→ **Request**
Transcribe the material in full. Nothing should differ except that the pictures are left out.

═══ Material provided

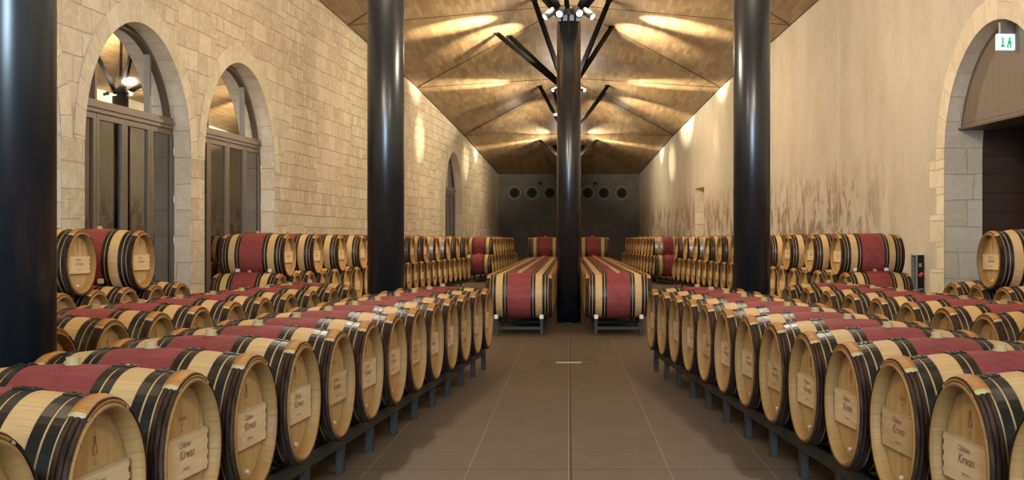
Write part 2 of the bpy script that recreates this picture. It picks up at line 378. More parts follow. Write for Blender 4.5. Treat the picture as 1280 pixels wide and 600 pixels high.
    if detail:
        xx = XH+.0185
        obj('name_lettering', text_bm([('Château', .034, -.02, Z0+.024, .4), ('Kirwan', .052, 0, Z0-.02, .45)]), M['ink'], pl).location.x = xx
        obj('district_lettering', text_bm([('MARGAUX', .015, 0, Z0-.062, 0)]), M['ink'], pl).location.x = xx
        if stamp == 1:
            o = obj('cooper_stamp', text_bm([('TARAN', .024, 0, Z0+.12, 0), ('FRANCE', .011, 0, Z0+.10, 0), ('225 L', .012, 0, Z0+.08, 0)]), M['ink'], t); o.location.x = XH+.0008
        else:
            bm = bmesh.new()                               # small bottle-shaped brand
            ring = [(.0, .175), (.006, .175), (.006, .15), (.014, .14), (.014, .118), (-.014, .118), (-.014, .14), (-.006, .15), (-.006, .175)]
            for i in range(len(ring)):
                (a, b_), (c_, d_) = ring[i], ring[(i+1) % len(ring)]
                tube(bm, (0, a, Z0+b_), (0, c_, Z0+d_), .0015, seg=4)
            t2 = text_bm([('Ch', .022, 0, Z0+.083, .2)]); me = bpy.data.meshes.new('x'); t2.to_mesh(me); t2.free(); bm.from_mesh(me); bpy.data.meshes.remove(me)
            o = obj('cooper_stamp', bm, M['ink'], t); o.location.x = XH+.0008
        bm = bmesh.new(); tube(bm, (XH-.002, .0, Z0-.205), (XH+.012, .0, Z0-.205), .011, .009); obj('tap_plug', bm, M['white_plug'], t)
    bm = bmesh.new(); tube(bm, (0, 0, Z0+RB-.012), (0, 0, Z0+RB+.006), .030, .032, 16); tube(bm, (0, 0, Z0+RB+.006), (0, 0, Z0+RB+.028), .024, .027, 16)
    obj('bung', bm, M['bung'], t)
    if tagged:
        bm = bmesh.new(); lathe_x(bm, [(.185, rad(.185)+.004), (.185, rad(.185)+.008), (.215, rad(.215)+.008), (.215, rad(.215)+.004)], 5, a0=R(9), a1=R(17)); fixn(bm)
        obj('paper_tag', bm, M['tag'], t)
    return t
def copy_tree(o, parent=None):
    c = o.copy(); C.objects.link(c); c.parent = parent
    for ch in list(o.children): copy_tree(ch, c)
    return c
PROTO = {'near_a': lambda: make_barrel(True, M['hoop'], M['plate'], 56, stamp=0),
         'near_b': lambda: make_barrel(True, M['hoop'], M['plate_dark'], 56, stamp=1),
         'near_tag': lambda: make_barrel(True, M['hoop'], M['plate'], 56, True, 1),
         'mid': lambda: make_barrel(True, M['hoop'], M['plate'], 40, stamp=0),
         'far': lambda: make_barrel(False, M['hoop'], M['plate'], 28),
         'silver': lambda: make_barrel(False, M['silver'], M['plate'], 28)}
_made = {}
def barrel(kind, x, y, z, rz, label, group):
    if kind not in _made: _made[kind] = PROTO[kind](); o = _made[kind]
    else: o = copy_tree(_made[kind])
    o.location = (x, y, z); o.rotation_euler = (0, 0, rz); o['label'] = label; o['category'] = 'barrel'; o['group'] = group
    return o
SIDE = {-1: 'glazed arch side', 1: 'open doorway side'}
def ordn(i, n):
    w = ['first', 'second', 'third', 'fourth', 'fifth', 'sixth', 'seventh', 'eighth', 'ninth', 'tenth', 'eleventh', 'twelfth', 'thirteenth', 'fourteenth', 'fifteenth', 'sixteenth', 'seventeenth', 'eighteenth', 'nineteenth', 'twentieth']
    if i < 20: return w[i]
    if i < 29: return 'twenty-' + w[i-20]
    if i == 29: return 'thirtieth'
    return 'thirty-' + w[i-30]
def place_row(side, X0, ys, z, desc, group, kindf, look='pale oak barrel with red middle'):
    for i, y in enumerate(ys):
        px = (X0-.075*y); n = Vector((CS, -SN, 0))             # head normal of the glazed-arch side
        P = Vector((-px, y, 0)) - n*HL
        rz = -TH
        if side == 1: P.x = -P.x; rz = math.pi+TH
        lk = look
        k = kindf(i)
        if k == 'silver': lk = 'oak barrel with grey hoops'
        barrel(k, P.x, P.y, z, rz, f'{lk}, {ordn(i, len(ys))} from camera, {desc}, {SIDE[side]}', f'{group}, {SIDE[side]}')

PITCH_A = .722
yA = {-1: [6.13+PITCH_A*k for k in range(-4, 10)], 1: [5.99+PITCH_A*k for k in range(-3, 10)]}
yB = {-1: [7.80+.745*k for k in range(-2, 9)], 1: [8.40+.76*k for k in range(-2, 8)]}
def kA(i): return ['near_a', 'near_b'][(i*5+2) % 3 == 0]
for s in (-1, 1):
    place_row(s, 1.753, yA[s], .22, 'aisle row', 'barrels in the aisle row', lambda i, s=s: 'near_tag' if (s == -1 and i == 2) else kA(i))
    place_row(s, 3.42, yB[s], .22, 'second row behind', 'barrels in the second row', lambda i: 'mid')
yCb = {-1: [10.39+.68*k for k in range(6)], 1: [10.52+.68*k for k in range(6)]}
yCt = {-1: [yCb[-1][1]+.34, yCb[-1][3]+.34], 1: [yCb[1][3]+.34]}
yDb = {-1: [17.42+.73*k for k in range(24)], 1: [18.0+.73*k for k in range(22)]}
yDt = {s: [yDb[s][0]+.365+1.46*k for k in range(12 if s < 0 else 11)] for s in (-1, 1)}
yEb = {-1: [40.2+.73*k for k in range(10)], 1: [38.2+.73*k for k in range(12)]}
yEt = {-1: [40.565+.73*k for k in range(8)], 1: [38.565+.73*k for k in range(10)]}
for s in (-1, 1):
    place_row(s, 5.3, yCb[s], .24, 'bottom of near stack', 'lower barrels of the near wall stack', lambda i: 'mid')
    place_row(s, 5.3, yCt[s], .24+.5656, 'top of near stack', 'upper barrels of the near wall stack', lambda i: 'near_a')
    place_row(s, 5.3, yDb[s], .24, 'bottom of long stack', 'lower barrels of the long wall stack', lambda i: 'mid' if i < 4 else 'far')
    place_row(s, 5.3, yDt[s], .24+.5495, 'top of long stack', 'upper barrels of the long wall stack', lambda i: 'mid' if i < 3 else ('silver' if i in (8, 9) else 'far'))
    place_row(s, 5.45, yEb[s], .24, 'bottom of end stack', 'lower barrels of the end stack', lambda i: 'far')
    place_row(s, 5.45, yEt[s], .24+.5495, 'top of end stack', 'upper barrels of the end stack', lambda i, s=s: 'silver' if i == 0 and s == 1 else 'far')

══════

→ **Expected output**
Write part 2 of the bpy script that recreates this picture. It picks up at line 378. More parts follow. Write for Blender 4.5. Treat the picture as 1280 pixels wide and 600 pixels high.
    if detail:
        xx = XH+.0185
        obj('name_lettering', text_bm([('Château', .034, -.02, Z0+.024, .4), ('Kirwan', .052, 0, Z0-.02, .45)]), M['ink'], pl).location.x = xx
        obj('district_lettering', text_bm([('MARGAUX', .015, 0, Z0-.062, 0)]), M['ink'], pl).location.x = xx
        if stamp == 1:
            o = obj('cooper_stamp', text_bm([('TARAN', .024, 0, Z0+.12, 0), ('FRANCE', .011, 0, Z0+.10, 0), ('225 L', .012, 0, Z0+.08, 0)]), M['ink'], t); o.location.x = XH+.0008
        else:
            bm = bmesh.new()                               # small bottle-shaped brand
            ring = [(.0, .175), (.006, .175), (.006, .15), (.014, .14), (.014, .118), (-.014, .118), (-.014, .14), (-.006, .15), (-.006, .175)]
            for i in range(len(ring)):
                (a, b_), (c_, d_) = ring[i], ring[(i+1) % len(ring)]
                tube(bm, (0, a, Z0+b_), (0, c_, Z0+d_), .0015, seg=4)
            t2 = text_bm([('Ch', .022, 0, Z0+.083, .2)]); me = bpy.data.meshes.new('x'); t2.to_mesh(me); t2.free(); bm.from_mesh(me); bpy.data.meshes.remove(me)
            o = obj('cooper_stamp', bm, M['ink'], t); o.location.x = XH+.0008
        bm = bmesh.new(); tube(bm, (XH-.002, .0, Z0-.205), (XH+.012, .0, Z0-.205), .011, .009); obj('tap_plug', bm, M['white_plug'], t)
    bm = bmesh.new(); tube(bm, (0, 0, Z0+RB-.012), (0, 0, Z0+RB+.006), .030, .032, 16); tube(bm, (0, 0, Z0+RB+.006), (0, 0, Z0+RB+.028), .024, .027, 16)
    obj('bung', bm, M['bung'], t)
    if tagged:
        bm = bmesh.new(); lathe_x(bm, [(.185, rad(.185)+.004), (.185, rad(.185)+.008), (.215, rad(.215)+.008), (.215, rad(.215)+.004)], 5, a0=R(9), a1=R(17)); fixn(bm)
        obj('paper_tag', bm, M['tag'], t)
    return t
def copy_tree(o, parent=None):
    c = o.copy(); C.objects.link(c); c.parent = parent
    for ch in list(o.children): copy_tree(ch, c)
    return c
PROTO = {'near_a': lambda: make_barrel(True, M['hoop'], M['plate'], 56, stamp=0),
         'near_b': lambda: make_barrel(True, M['hoop'], M['plate_dark'], 56, stamp=1),
         'near_tag': lambda: make_barrel(True, M['hoop'], M['plate'], 56, True, 1),
         'mid': lambda: make_barrel(True, M['hoop'], M['plate'], 40, stamp=0),
         'far': lambda: make_barrel(False, M['hoop'], M['plate'], 28),
         'silver': lambda: make_barrel(False, M['silver'], M['plate'], 28)}
_made = {}
def barrel(kind, x, y, z, rz, label, group):
    if kind not in _made: _made[kind] = PROTO[kind](); o = _made[kind]
    else: o = copy_tree(_made[kind])
    o.location = (x, y, z); o.rotation_euler = (0, 0, rz); o['label'] = label; o['category'] = 'barrel'; o['group'] = group
    return o
SIDE = {-1: 'glazed arch side', 1: 'open doorway side'}
def ordn(i, n):
    w = ['first', 'second', 'third', 'fourth', 'fifth', 'sixth', 'seventh', 'eighth', 'ninth', 'tenth', 'eleventh', 'twelfth', 'thirteenth', 'fourteenth', 'fifteenth', 'sixteenth', 'seventeenth', 'eighteenth', 'nineteenth', 'twentieth']
    if i < 20: return w[i]
    if i < 29: return 'twenty-' + w[i-20]
    if i == 29: return 'thirtieth'
    return 'thirty-' + w[i-30]
def place_row(side, X0, ys, z, desc, group, kindf, look='pale oak barrel with red middle'):
    for i, y in enumerate(ys):
        px = (X0-.075*y); n = Vector((CS, -SN, 0))             # head normal of the glazed-arch side
        P = Vector((-px, y, 0)) - n*HL
        rz = -TH
        if side == 1: P.x = -P.x; rz = math.pi+TH
        lk = look
        k = kindf(i)
        if k == 'silver': lk = 'oak barrel with grey hoops'
        barrel(k, P.x, P.y, z, rz, f'{lk}, {ordn(i, len(ys))} from camera, {desc}, {SIDE[side]}', f'{group}, {SIDE[side]}')

PITCH_A = .722
yA = {-1: [6.13+PITCH_A*k for k in range(-4, 10)], 1: [5.99+PITCH_A*k for k in range(-3, 10)]}
yB = {-1: [7.80+.745*k for k in range(-2, 9)], 1: [8.40+.76*k for k in range(-2, 8)]}
def kA(i): return ['near_a', 'near_b'][(i*5+2) % 3 == 0]
for s in (-1, 1):
    place_row(s, 1.753, yA[s], .22, 'aisle row', 'barrels in the aisle row', lambda i, s=s: 'near_tag' if (s == -1 and i == 2) else kA(i))
    place_row(s, 3.42, yB[s], .22, 'second row behind', 'barrels in the second row', lambda i: 'mid')
yCb = {-1: [10.39+.68*k for k in range(6)], 1: [10.52+.68*k for k in range(6)]}
yCt = {-1: [yCb[-1][1]+.34, yCb[-1][3]+.34], 1: [yCb[1][3]+.34]}
yDb = {-1: [17.42+.73*k for k in range(24)], 1: [18.0+.73*k for k in range(22)]}
yDt = {s: [yDb[s][0]+.365+1.46*k for k in range(12 if s < 0 else 11)] for s in (-1, 1)}
yEb = {-1: [40.2+.73*k for k in range(10)], 1: [38.2+.73*k for k in range(12)]}
yEt = {-1: [40.565+.73*k for k in range(8)], 1: [38.565+.73*k for k in range(10)]}
for s in (-1, 1):
    place_row(s, 5.3, yCb[s], .24, 'bottom of near stack', 'lower barrels of the near wall stack', lambda i: 'mid')
    place_row(s, 5.3, yCt[s], .24+.5656, 'top of near stack', 'upper barrels of the near wall stack', lambda i: 'near_a')
    place_row(s, 5.3, yDb[s], .24, 'bottom of long stack', 'lower barrels of the long wall stack', lambda i: 'mid' if i < 4 else 'far')
    place_row(s, 5.3, yDt[s], .24+.5495, 'top of long stack', 'upper barrels of the long wall stack', lambda i: 'mid' if i < 3 else ('silver' if i in (8, 9) else 'far'))
    place_row(s, 5.45, yEb[s], .24, 'bottom of end stack', 'lower barrels of the end stack', lambda i: 'far')
    place_row(s, 5.45, yEt[s], .24+.5495, 'top of end stack', 'upper barrels of the end stack', lambda i, s=s: 'silver' if i == 0 and s == 1 else 'far')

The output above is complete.